The relevant identity for the integral \( \sin A \sin B \) is: \[ \sin A \sin B = \frac{1}{2} \left[ \cos(A-B) - \cos(A+B) \right]. \] In our example, applying this formula to \( \sin 3x \sin 5x \) simplifies it to \( \frac{1}{2} \left[ \cos 2x - \cos 8x \right] \).

This transformation is valuable because integrating basic cosine functions is more straightforward as opposed to directly integrating a product of sines.

Cosine Integration

Integrating cosine terms is generally straightforward thanks to standard integration formulas. For any cosine function, \( \cos kx \), the integral is given by: \[ \int \cos kx \, dx = \frac{1}{k} \sin kx + C. \]

Using this formula for our example, we find that: - \( \int \cos 2x \, dx = \frac{1}{2} \sin 2x \)- \( \int \cos 8x \, dx = \frac{1}{8} \sin 8x \)

This is helpful because turning a cosine function into its sine counterpart simplifies the integration process, making it more efficient to evaluate within definite limits.

Integral Evaluation

Evaluating definite integrals involves computing the antiderivative and then determining the result over specified limits. Once you have the antiderivative of the function, use the fundamental theorem of calculus to evaluate the definite integral.

In our problem, after integrating each term, we calculate: \[ \frac{1}{2} \int_{0}^{\pi} \cos 2x \, dx = \frac{1}{4} [\sin 2x]_{0}^{\pi} = 0, \]\[ \frac{1}{2} \int_{0}^{\pi} \cos 8x \, dx = \frac{1}{16} [\sin 8x]_{0}^{\pi} = 0. \]

This means that the areas under the curve cancel out over the interval, resulting in a zero. It demonstrates how symmetrical properties and periodicity of trigonometric functions often lead to zero results in definite integrals.

Integration Techniques

Various integration techniques simplify complex integral evaluations. Recognizing which technique to use is crucial for efficiently solving integrals.
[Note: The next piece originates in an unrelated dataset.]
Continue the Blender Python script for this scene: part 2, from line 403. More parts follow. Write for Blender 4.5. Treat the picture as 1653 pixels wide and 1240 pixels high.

Some common techniques include:

• Substitution: Used to simplify the integrand by changing the variable.
• Integration by parts: Useful for products of functions.
• Trigonometric substitution: Effective for integrals involving the square roots of quadratic expressions.

In the given problem, the product-to-sum identity serves as a powerful technique, transforming the product of sines into manageable cosine terms. This showcases how selecting the right technique can make the solution path significantly more straightforward.